Write out exactly the lines from the line with "Build this scene" through the line with "scene.camera = cam", including both, and nothing more.

┌─ LISTED RECORDS

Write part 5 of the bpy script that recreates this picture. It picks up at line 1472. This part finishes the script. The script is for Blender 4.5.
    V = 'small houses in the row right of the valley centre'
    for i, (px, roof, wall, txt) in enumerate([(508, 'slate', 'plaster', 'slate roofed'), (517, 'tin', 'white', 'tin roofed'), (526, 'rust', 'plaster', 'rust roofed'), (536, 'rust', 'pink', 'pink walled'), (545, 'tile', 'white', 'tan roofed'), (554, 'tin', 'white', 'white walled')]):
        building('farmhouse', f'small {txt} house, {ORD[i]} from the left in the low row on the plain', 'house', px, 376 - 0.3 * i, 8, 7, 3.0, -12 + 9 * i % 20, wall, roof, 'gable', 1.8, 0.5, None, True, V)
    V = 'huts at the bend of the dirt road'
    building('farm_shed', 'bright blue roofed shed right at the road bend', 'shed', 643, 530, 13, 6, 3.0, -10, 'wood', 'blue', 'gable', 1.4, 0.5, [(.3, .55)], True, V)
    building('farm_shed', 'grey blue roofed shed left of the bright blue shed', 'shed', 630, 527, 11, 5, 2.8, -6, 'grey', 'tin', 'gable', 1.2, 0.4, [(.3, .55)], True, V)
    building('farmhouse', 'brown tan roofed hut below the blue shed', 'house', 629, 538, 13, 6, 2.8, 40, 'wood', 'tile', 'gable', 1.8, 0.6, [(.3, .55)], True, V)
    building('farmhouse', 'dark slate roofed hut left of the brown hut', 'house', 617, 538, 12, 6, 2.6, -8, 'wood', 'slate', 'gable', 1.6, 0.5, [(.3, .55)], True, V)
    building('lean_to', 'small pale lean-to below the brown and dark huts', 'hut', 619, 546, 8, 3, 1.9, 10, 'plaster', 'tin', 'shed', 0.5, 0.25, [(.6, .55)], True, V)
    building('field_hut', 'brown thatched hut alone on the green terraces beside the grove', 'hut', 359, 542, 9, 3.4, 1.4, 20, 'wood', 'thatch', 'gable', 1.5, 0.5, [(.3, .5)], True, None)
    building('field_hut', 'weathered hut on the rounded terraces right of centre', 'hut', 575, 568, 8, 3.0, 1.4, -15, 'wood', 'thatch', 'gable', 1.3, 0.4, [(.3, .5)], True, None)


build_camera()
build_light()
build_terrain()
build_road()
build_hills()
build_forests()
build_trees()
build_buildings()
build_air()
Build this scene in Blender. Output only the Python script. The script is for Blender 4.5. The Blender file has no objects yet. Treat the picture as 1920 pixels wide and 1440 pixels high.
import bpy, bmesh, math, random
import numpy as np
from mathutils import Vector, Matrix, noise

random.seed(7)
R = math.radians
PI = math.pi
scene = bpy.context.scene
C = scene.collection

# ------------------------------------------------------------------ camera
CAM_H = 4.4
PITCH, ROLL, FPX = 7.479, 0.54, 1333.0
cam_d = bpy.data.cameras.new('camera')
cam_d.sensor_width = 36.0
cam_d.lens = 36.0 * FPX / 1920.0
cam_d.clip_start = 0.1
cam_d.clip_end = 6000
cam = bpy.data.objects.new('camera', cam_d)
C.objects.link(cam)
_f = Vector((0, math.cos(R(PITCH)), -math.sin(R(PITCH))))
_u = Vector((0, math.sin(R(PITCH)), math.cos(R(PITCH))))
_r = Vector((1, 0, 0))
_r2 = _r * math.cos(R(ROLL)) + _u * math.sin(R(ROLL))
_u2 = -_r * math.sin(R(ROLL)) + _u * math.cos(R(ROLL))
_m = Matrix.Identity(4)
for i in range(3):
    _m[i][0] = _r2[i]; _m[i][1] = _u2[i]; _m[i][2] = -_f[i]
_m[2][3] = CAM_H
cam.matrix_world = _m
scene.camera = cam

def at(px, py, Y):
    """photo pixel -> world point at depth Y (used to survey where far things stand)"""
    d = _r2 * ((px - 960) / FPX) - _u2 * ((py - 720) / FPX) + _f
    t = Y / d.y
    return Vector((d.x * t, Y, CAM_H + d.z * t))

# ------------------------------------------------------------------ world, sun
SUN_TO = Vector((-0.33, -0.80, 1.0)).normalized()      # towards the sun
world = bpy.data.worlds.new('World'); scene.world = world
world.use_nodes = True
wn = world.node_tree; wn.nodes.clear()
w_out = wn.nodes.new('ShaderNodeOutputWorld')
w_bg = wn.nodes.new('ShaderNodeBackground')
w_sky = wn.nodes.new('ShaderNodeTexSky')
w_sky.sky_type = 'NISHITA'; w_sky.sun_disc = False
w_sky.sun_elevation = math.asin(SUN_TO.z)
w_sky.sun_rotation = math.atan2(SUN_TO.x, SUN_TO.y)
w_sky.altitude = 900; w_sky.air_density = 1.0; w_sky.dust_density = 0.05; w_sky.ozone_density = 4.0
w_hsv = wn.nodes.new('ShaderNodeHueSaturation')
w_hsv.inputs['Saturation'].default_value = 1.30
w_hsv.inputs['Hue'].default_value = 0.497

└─

## EXPECTED ANSWER
Build this scene in Blender. Output only the Python script. The script is for Blender 4.5. The Blender file has no objects yet. Treat the picture as 1920 pixels wide and 1440 pixels high.
import bpy, bmesh, math, random
import numpy as np
from mathutils import Vector, Matrix, noise

random.seed(7)
R = math.radians
PI = math.pi
scene = bpy.context.scene
C = scene.collection

# ------------------------------------------------------------------ camera
CAM_H = 4.4
PITCH, ROLL, FPX = 7.479, 0.54, 1333.0
cam_d = bpy.data.cameras.new('camera')
cam_d.sensor_width = 36.0
cam_d.lens = 36.0 * FPX / 1920.0
cam_d.clip_start = 0.1
cam_d.clip_end = 6000
cam = bpy.data.objects.new('camera', cam_d)
C.objects.link(cam)
_f = Vector((0, math.cos(R(PITCH)), -math.sin(R(PITCH))))
_u = Vector((0, math.sin(R(PITCH)), math.cos(R(PITCH))))
_r = Vector((1, 0, 0))
_r2 = _r * math.cos(R(ROLL)) + _u * math.sin(R(ROLL))
_u2 = -_r * math.sin(R(ROLL)) + _u * math.cos(R(ROLL))
_m = Matrix.Identity(4)
for i in range(3):
    _m[i][0] = _r2[i]; _m[i][1] = _u2[i]; _m[i][2] = -_f[i]
_m[2][3] = CAM_H
cam.matrix_world = _m
scene.camera = cam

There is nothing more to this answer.